Either way, all this could create complicated situations. In Texas, for instance, Musk’s Tesla recently laid off workers while hiring many H-1B visa holders. While it’s not clear whether those things were directly linked, the move stoked controversy. Bannon could use the law to pressure Paxton to act. With Austin emerging as a tech hub even as Texas is ground zero in the immigration wars, Bannon said, the issue will grow in importance there.

“Ken Paxton is one of MAGA’s top attorney generals,” Bannon told me. “So I think Texas is going to be an early test case for this.”

The battle could put other MAGA leaders in a tough spot. The New York Times reports that top Trump adviser Stephen Miller recently told tech oligarch Mark Zuckerberg that he’d better get on board with the Trump agenda, and that Zuckerberg meekly agreed. However, although die-hard nativist Miller opposes H-1B visas, the Times reports that he’s refraining from talking Trump out of supporting them. If Bannon picks up this banner, it could make Miller’s position look awkward—or, dare we say it, positively “globalist” and even cuck-ish.

The bottom line is that the Bannon-Musk battle represents a genuine, deep tension inside the MAGA coalition. Though Musk pushes anti-immigrant social media memes to excite MAGA incels, he and many tech executives really seem to believe dynamic, entrepreneurial outside talent benefits the countryalong with their bottom lines, of course.

Many opponents of H-1B visas also operate from a genuinely held worldview. In their reading, they allow globalist corporate oligarchs to hire foreign workers more cheaply, which, critically, relieves society (or the state) of any obligation to better equip Americans to fill such rewarding roles. Bannon recently argued that anger over that national failing helped fuel the rise of Trump.

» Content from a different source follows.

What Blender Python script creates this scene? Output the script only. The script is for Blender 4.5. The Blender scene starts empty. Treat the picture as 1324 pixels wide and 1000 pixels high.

The schism also reflects bigger arguments on the right over how to achieve the sort of American greatness the MAGA right professes to value—whether skimming the world’s outside talent can help outrace China or, conversely, whether brutal international competition for top tech jobs is producing an elite that’s lacking in patriotism and virtue.

How these conflicts will shake out is unclear. Many Republicans appear to agree with Musk, whom they now dare not cross. It’s perversely amusing that in their rush to give Trump the early victory he craves by passing a terrible immigration bill, Republicans may have inadvertently handed Bannon a potent weapon to use against their new tech overlord—one Bannon appears prepared to wield as aggressively as possible.